La première partie (concerto pour violon et orchestre n°4 en ré majeur KV218 de Mozart, le Nocturne en fa majeur de Clara Schumann et la Sonate n°5 en fa majeur op.24 dite « Le Printemps » de Beethoven) me conforte dans l’idée que la musique classique dans un de ses aspects peut être un vrai discours sans paroles, une conversation douce, chuchotée, emportée, ou envolée… particulièrement parlante dans la confrontation de ces deux instruments. Et celle-ci, dans deux des trois opus, donne plutôt un sentiment de légèreté, d’allégresse, de folâtrerie… même si certains accents laissent entendre parfois du désappointement comme il se peut que le Printemps et les amours en connaissent…

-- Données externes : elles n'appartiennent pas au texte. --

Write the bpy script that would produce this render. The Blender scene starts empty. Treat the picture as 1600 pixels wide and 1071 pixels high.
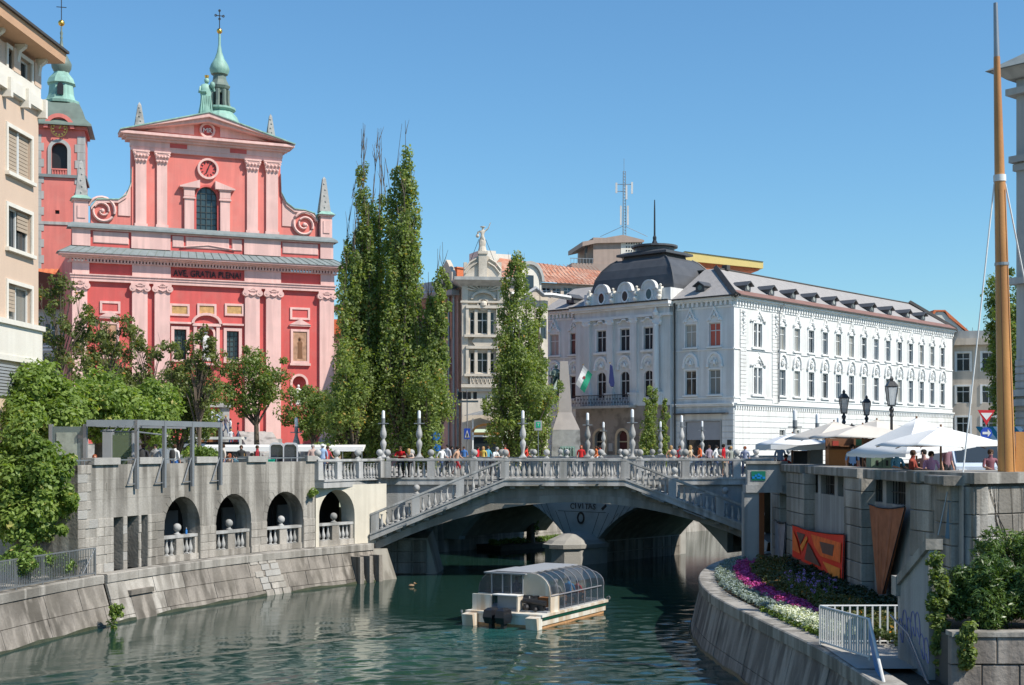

Je me disais donc à l’écoute de cette première partie que l’intonation des mots, des phrases, de la langue parlée, est cousine sinon sœur de la langue musicale. Ainsi le rythme syllabique de cette phrase :

« Vous savez, le pi-a-no est un bel ins-tru-ment » peut être représenté du point de vue de sa séquence par deux croches suivies d’une noire, auxquelles on pourrait ajouter des barres de mesure en faisant coïncider la première syllabe accentuée avec le premier temps d’une mesure à deux temps dont l’unité serait la blanche. Cette phrase rythmique greffée à une petite
mélodie donne la partition de la célèbre Bourrée de Bach. (Johann Sebastian Bach ou le discours sans paroles : quelques principes de base pour l’interprétation de ses œuvres au piano, Vincent Brauer)
Les coïncidences entre les accents d’une phrase mélodique et les principaux temps de la mesure me font songer que, peut-être, des aspirants compositeurs ou des compositeurs en panne d’inspiration (ou
d’endurance dans la construction de leurs œuvres) «traduisent» pour plus de facilités des œuvres littéraires déclamées en langage musical en ne dévoilant pas leurs sources. Cette «traduction» serait alors  plus particulièrement perceptible dans les morceaux de musique en manque de mélodies affirmées, d’airs à fredonner.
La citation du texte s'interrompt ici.